From the middle of the ’70s when yours truly was still wet behind the ears to the mid-80s when I joined Cosas, I was always an enthusiastic beneficiary of Sis Thembi’s ever-present lemonade and cookies and, of course, that permanent question, “what are you studying now?”
She cared deeply about education and this character was embodied in her youngest son, Bongani. Bongani demonstrated maturity at a young age, making it obvious that he was ahead of his time. More significantly, Bongani epitomised his mother’s teachings and persona to the hilt.
He was neat, measured and articulate, responsible yet courteous and considerate. He was a teenage statesman, nothing boys his age can ever be. Bongani was a typical Cosas member of the ’80s; an intelligent straight A student but an astute leader.
Bongani frequented my grandmother’s house. Several senior Cosas leaders will often have meetings there. These included his older brother, Jabu, with whom we are still friends to date. Jabu, together with the likes of Mnyamezeli Booi, Lulu Johnson and Kenny Fihla, were in the National Executive Committee of Cosas.
They worked closely with my uncle, Veli “VVO” Gumede who served with Bongani, Voice Mabe, Mogomotsi Mogodiri, Mbali Seheri, Lancelot “Manyambane” Giba, Eric “Pilo” Nkomo and Neil “Bob Marley” Thobejane, to name a few in the leadership of the Soweto branch of Cosas.
I recall many occasions of counsel from “Dibongza”, as we nicknamed him. These were often at dusk or dawn when he and VVO trekked to school or Cosas meetings. Once he learned that I was also an activist, having started a branch of Cosas at Sedibathuto Primary School in Mapetla in 1984, he got worried about my schooling.
Our conversations would always be quick at the gate. They were always under the same ambiance – dust from the street, thanks to the morning traffic or smoke-filled atmosphere coming from the multitudes of Soweto coal stoves chimneys in the evening.
“Study hard mchana. Never let your schoolwork suffer because of the struggle. If you miss a class, form study groups with other comrades to ensure you always catch up with your work,” he would advise.
Then, there was a matter-of-fact warning: “Don’t forget to flag down the coal wagon in the afternoon.”
Failure to do this, always resulted in a lashing for me. He obviously took mercy for me in the wake of my impending assault.
His advice stayed with me even after his assassination.
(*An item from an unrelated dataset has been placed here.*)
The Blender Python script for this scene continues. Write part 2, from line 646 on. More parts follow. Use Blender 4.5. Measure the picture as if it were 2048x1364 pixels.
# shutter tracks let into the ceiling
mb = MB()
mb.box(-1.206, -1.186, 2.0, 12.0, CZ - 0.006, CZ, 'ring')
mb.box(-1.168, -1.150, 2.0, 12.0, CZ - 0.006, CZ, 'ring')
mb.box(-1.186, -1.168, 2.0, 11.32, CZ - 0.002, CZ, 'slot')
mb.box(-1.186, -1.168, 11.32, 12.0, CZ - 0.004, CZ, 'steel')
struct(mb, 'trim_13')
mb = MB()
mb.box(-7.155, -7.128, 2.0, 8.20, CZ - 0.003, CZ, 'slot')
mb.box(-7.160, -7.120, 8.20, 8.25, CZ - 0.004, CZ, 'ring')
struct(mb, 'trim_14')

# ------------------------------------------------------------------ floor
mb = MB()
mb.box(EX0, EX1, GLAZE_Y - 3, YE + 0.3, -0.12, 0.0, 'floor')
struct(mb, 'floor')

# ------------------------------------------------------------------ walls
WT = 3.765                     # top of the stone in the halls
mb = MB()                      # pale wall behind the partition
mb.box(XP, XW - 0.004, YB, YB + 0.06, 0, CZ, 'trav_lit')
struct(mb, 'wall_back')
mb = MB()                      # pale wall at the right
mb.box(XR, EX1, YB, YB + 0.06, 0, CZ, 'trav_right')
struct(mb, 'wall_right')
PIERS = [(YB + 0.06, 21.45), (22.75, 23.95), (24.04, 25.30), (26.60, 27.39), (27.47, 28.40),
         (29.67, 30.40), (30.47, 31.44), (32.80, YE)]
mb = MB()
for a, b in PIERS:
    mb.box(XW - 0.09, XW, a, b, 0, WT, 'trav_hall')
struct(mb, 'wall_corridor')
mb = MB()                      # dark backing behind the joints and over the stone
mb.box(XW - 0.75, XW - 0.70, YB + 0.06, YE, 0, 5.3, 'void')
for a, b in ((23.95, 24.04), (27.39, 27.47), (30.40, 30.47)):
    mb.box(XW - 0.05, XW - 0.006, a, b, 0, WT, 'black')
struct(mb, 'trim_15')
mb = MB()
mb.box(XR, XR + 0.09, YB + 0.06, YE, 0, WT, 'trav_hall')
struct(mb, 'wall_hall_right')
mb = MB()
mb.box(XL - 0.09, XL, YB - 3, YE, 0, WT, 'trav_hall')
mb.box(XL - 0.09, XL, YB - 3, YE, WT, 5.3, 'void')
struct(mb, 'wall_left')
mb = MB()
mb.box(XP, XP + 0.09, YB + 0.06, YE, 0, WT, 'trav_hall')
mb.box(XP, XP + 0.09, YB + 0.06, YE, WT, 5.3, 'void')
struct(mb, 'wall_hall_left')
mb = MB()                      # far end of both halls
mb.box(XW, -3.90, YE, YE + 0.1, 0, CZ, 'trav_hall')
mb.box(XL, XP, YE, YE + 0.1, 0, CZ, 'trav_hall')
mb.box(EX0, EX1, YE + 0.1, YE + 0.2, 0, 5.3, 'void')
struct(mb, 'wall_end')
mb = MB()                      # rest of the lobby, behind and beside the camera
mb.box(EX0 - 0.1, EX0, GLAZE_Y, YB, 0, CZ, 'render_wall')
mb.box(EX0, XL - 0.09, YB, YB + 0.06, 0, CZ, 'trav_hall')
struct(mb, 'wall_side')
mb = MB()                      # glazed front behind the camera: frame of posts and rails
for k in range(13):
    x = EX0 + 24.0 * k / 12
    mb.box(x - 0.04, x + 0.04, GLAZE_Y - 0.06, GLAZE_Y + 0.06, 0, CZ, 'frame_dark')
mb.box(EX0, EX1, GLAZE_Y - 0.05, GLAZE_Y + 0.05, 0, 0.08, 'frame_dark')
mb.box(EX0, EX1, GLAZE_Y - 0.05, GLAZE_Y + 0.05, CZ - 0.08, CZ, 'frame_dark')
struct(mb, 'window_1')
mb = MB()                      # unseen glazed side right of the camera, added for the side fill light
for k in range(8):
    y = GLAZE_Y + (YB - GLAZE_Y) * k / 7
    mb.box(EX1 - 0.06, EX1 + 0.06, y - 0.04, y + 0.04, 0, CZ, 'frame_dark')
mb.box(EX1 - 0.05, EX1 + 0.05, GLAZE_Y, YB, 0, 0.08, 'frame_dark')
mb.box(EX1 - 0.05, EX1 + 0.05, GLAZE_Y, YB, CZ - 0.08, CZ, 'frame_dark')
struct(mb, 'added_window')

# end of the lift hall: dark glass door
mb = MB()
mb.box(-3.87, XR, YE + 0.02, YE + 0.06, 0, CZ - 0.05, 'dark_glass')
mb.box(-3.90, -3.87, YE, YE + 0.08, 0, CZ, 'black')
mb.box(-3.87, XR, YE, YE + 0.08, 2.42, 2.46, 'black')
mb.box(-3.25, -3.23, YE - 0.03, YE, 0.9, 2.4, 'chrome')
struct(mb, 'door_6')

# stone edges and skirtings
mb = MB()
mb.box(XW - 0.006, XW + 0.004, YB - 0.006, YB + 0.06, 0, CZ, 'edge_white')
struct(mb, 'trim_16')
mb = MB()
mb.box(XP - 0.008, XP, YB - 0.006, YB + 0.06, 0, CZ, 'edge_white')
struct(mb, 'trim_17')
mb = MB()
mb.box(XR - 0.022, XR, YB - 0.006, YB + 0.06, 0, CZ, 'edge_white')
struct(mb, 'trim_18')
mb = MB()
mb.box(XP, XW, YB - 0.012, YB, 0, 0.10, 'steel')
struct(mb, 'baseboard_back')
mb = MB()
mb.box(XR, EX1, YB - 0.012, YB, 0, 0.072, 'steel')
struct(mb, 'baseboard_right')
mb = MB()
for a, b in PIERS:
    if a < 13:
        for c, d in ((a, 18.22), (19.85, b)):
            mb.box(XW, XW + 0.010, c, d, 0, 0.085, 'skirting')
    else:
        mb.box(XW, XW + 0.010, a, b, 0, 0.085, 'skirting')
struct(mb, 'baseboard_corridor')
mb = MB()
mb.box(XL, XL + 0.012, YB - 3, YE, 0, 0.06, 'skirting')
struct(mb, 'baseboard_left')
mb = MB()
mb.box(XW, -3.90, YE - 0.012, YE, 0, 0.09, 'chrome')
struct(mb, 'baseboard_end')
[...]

By 1985, when I was in high school, apartheid police had declared war on children. They were killed and detained without trial, schools were closed and opened like cinema curtains.
I was also hunted down like an animal by the police.
The horse-drawn coal carts vendors’ routine was replaced by the scaling of fences in the dusty streets with high-speed police vans in hot pursuit. The event always featured rubber bullets and teargas, with occasional live rounds. These skirmishes led to the now-common place mass funerals.
The trigger-happy police and the military that roamed the streets made life a living hell. I lived in hiding, missing class for several days. The advice from Dibongza came in handy as we already had study groups.
Bongani the activist, the boy with the maturity of an adult helped to ensure I managed high school education under impossible conditions.
Thank you, mama, for giving your own life so we can recall those bloody days and help us commemorate our comrade and brother.
In death, like in life, MaKumalo was ready to forgo herself for others. This, I suppose comes with being a black woman of her time. MaKumalo withstood the toughest times under apartheid.
Apartheid was a cruel system of government, but its wickedness was most diabolical for black women. They faced discrimination on all fronts. They experienced the same discrimination and harsh treatment as black men. In addition, women were forced to live under a wide range of repressive laws that treated them like minors, denied them freedom in a political, social and economic context.
They couldn’t own property, they faced the humiliation of the pass system, a lack of choice of where to live under both the Group Areas Act and the homelands policy of the apartheid state.
They were treated shockingly by white employers.
These conditions made it almost impossible for many women to remain apolitical. MaKumalo, although not overtly, in her own way, championed the course of the struggle against apartheid. Education was her trusted weapon of choice.
Despite all obstacles, she studied to become a teacher and continued to study until late in life. She studied and taught as an act of defiance against apartheid. This method was soon to be turned into a beacon of hope, an empowering flame she kept sharing and acquiring till her twilight years.
Come to think of it, I am able to string together these words; it’s all thanks to the legacy of Sis Thembi… Fare thee well mama wethu!